Senate Majority Leader Harry Reid’s comments about President Obama’s “light skin” and “lack of negro dialect” become more interesting in the light of his 2002 comment on the racial controversy that stripped Sen. Trent Lott, R-Miss., of his leadership position. Over the weekend, his hometown paper highlighted his comments from that time to the Associated Press:
“You play how you practice… If you tell ethnic jokes in the backroom, it’s that much easier to say ethnic things publicly.
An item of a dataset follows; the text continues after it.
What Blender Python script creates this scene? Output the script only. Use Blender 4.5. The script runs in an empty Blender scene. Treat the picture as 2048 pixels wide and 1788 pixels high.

I’ve always practiced how I play.”
The implication, of course, is that Lott must have been saying lots of racist things behind closed doors for him to praise in public Strom Thurmond’s segregationist presidential run of 1948. Perhaps there is a benign reading to Reid’s “Negro” comments, but having harshly judged others, Reid now looks like a fool, even if you don’t believe he’s using the N-word behind closed doors.
Moreover, it is obvious why Democrats are rallying to Reid’s cause now. He is the Senate Majority Leader, and if he is weakened to the point that on-the-fence Democrats don’t believe he can guarantee their sweetheart deals in the future, then the health care bill could fail on its second Senate vote. The liberal tolerance for racism in their ranks appears to be heightened in such a situation, when major ideological goals are at stake.